Lo schema di Bersani è semplice. Mantenere l’impianto bipolare del sistema politico e arrivare al 2013 pronto per la sfida elettorale contro il centrodestra. D’altronde, insiste, «il percorso è il solito. Il patto di coalizione e qualche mese prima dell’appuntamento elettorale, né troppo presto né troppo tardi, le primarie». A cui, è il sottotesto, «Pier Luigi» ha intenzione di partecipare, tra l’altro coi galloni del “predestinato” alla vittoria finale.
Ma questo schema va bene all’ala iper-montiana del Pd? Tutt’altro. Letta e Veltroni, insieme ai rispettivi colonnelli, continuano a insistere sulla fine della «foto di Vasto» e a caldeggiare l’addio definitivo al centrosinistra versione short con Di Pietro e Vendola. E, nell’attesa che il confronto governo-sindacati sulla riforma del welfare entri nel vivo, teorizzano la possibilità di rinunciare all’articolo 18. Al contrario, i fedelissimi di Bersani vogliono chiudere ogni spiraglio all’alleanza col Terzo Polo (l’ha detto chiaramente il responsabile Cultura Matteo Orfini in un’intervista rilasciata al Foglio quasi due settimane fa). E preparano la trincea per difendere ad oltranza le posizioni di Susanna Camusso.
Il divorzio tra «i due Pd» è visibile anche sui giornali legati al partito. Europa, diretta da Stefano Menichini, sostiene l’operato del governo Monti con pochissimi se e qualche piccolo ma. Al contrario l’Unità del direttore Claudio Sardo serve per colazione ai Professori un quotidiano tocco di un fioretto che, all’occorrenza, si trasforma in sciabola. Sabato scorso, lo strappo del presidente del Consiglio sull’articolo 18 è stato salutato con col titolo «I cattivisti», a corredo di una foto della coppia Monti-Fornero. E persino sul maltempo, lunedì, il quotidiano fondato da Gramsci ha bacchettato – in un editoriale che partiva sempre dalla prima pagina – «il governo degli assenti».

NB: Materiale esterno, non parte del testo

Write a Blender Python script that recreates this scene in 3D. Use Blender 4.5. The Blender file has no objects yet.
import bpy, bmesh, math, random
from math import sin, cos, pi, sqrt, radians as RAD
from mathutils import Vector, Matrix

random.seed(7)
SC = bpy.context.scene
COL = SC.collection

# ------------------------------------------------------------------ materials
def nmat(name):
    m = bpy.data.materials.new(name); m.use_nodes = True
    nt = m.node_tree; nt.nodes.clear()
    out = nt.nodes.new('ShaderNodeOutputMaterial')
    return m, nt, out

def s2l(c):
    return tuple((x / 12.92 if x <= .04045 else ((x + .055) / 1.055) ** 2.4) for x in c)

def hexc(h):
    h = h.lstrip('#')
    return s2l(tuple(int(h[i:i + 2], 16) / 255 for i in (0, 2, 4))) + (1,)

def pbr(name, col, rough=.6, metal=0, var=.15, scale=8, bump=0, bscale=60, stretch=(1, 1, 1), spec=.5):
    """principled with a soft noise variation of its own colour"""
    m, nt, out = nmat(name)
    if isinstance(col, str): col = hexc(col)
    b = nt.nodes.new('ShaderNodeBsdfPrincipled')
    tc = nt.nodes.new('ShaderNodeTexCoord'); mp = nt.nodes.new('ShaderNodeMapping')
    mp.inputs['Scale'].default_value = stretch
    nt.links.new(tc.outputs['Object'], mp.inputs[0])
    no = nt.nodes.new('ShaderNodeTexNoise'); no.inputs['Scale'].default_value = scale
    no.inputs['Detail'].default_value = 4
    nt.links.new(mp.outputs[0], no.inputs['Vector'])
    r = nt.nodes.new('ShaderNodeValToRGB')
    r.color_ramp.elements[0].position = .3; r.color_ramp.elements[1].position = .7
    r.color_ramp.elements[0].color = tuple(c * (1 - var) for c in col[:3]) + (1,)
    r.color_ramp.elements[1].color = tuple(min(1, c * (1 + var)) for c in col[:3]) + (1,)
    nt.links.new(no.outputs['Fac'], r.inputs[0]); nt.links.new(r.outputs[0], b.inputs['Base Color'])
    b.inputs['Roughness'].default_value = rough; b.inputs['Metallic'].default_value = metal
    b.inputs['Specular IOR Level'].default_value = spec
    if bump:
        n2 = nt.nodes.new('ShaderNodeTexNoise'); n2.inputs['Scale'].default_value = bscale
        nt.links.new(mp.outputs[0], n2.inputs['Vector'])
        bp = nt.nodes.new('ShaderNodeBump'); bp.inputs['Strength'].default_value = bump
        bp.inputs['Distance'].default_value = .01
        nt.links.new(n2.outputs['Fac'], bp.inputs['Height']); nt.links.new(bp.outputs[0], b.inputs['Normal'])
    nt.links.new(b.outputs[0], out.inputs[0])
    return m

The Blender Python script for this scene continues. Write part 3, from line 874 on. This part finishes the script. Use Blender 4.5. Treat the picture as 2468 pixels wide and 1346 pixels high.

Anche a prescindere dall’Unità, le continue perplessità dei bersaniani sul governo sono ormai sul banco imputati. Il giovane deputato Andrea Martella, vicino a Veltroni, la mette così: «Chiunque si mostra timido nel sostegno al governo Monti fa un regalo a Berlusconi. Perché se noi ci dividiamo, lui ne approfitta per mettere il cappello sull’operato dell’esecutivo e per compattare i suoi». È l’ennesimo piccolo segnale di una guerra che è uscita dai “dietro le quinte” per arrivare sulla scena. Come nel caso del “cinguettio” con cui Francesco Boccia ha commentato l’intervista rilasciata domenica dal bersaniano Orfini a Fabrizio d’Esposito del Fatto quotidiano (titolo: «Governo liberista, avrà le piazze contro»). Il deputato-economista vicino a Enrico Letta, dribblando ogni eufemismo, l’ha scritto su Twitter: «Il compagno Orfini sul Fatto propone due nuove ossessioni: “Monti Liberista” e le “Piazze contro”. Che altro manca per tornare al Pci?».
Ma il detonatore in grado di anticipare la resa dei conti interna è il caso Lusi. Un dossier che, potenzialmente, può scatenare una contesa dagli effetti collaterali incalcolabili. Un pezzo degli ex ppi, come dimostrano le frasi consegnate ieri dal senatore Lucio D’Ubaldo al Riformista («L’espulsione di Lusi dal partito? Fuori da ogni logica e violando lo statuto»), non ha gradito il cartellino rosso sventolato sotto gli occhi dell’ex tesoriere della Margherita. E quest’ultimo, in una piccola conversazione con l’Agi, ha cominciato a parlare a nuora perché alcune suocere non ancora identificate intendano: «Ne esco a pezzi ma ho fatto un patto coi pm. La verità verrà fuori». Quale verità? E soprattutto, quali suocere?